Now I see a future for the practice of law that looks an awful lot like what universities have looked like for a long time -- a caste system where there are a few partners who make a lot of money, a small track of associates who might become partners, and then a lot of part-time, no benefits, contract lawyers or "piece-work" lawyers hired to help out on particular tasks on particular cases. It's a pretty dismal prospect, but it's what happens when too many lawyers chase too few jobs (and, in fact, when too many lawyers and law firms are chasing too little legal work).

One aspect of legal practice is marginally better than academia -- you can hang out your own shingle as a lawyer, but you can't hang out your own shingle as an English professor. But that's a dog-eat-dog world, and one that is a far cry from the image of ten years ago of a 25 year-old getting out of law school and getting a $100k plus job right off the bat.

Posted by: Paul Bauer | Feb 26, 2013 6:58:07 AM

So it's true: law firms and law departments are full of greedy, self-serving, unethical lawyers. Who'da thunk?

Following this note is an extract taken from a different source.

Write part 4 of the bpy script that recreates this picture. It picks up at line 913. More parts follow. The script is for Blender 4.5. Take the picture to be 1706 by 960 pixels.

Posted by: FrancisChalk | Feb 26, 2013 6:17:46 AM

"Once you have worked two years as a back-office document reviewer, what professional skills do you have--other than reviewing documents?" Earth to Prof. Merritt: How is this different than employment of white-shoe associates ten years ago? I was on DOJ lateral hiring committees for 15 years--and we commonly received applications from fourth- and fifth-year associates at large firms who had done nothing but review documents in windowless rooms. The vast majority of these types of applicants had never had direct client contact; been in court as anything other than a bag carrier; or attended, much less defended or (gasp) taken, a deposition.

Posted by: Publius Novus | Feb 26, 2013 6:11:26 AM

The students and the new lawyers are paying the price, for sure. There is no institution so noble that it cannot be corrupted, and the law and law schools in this era are solid examples of that. Law schools should have engraved over their doors this slogan: "We are whores. Sleep with us at your peril."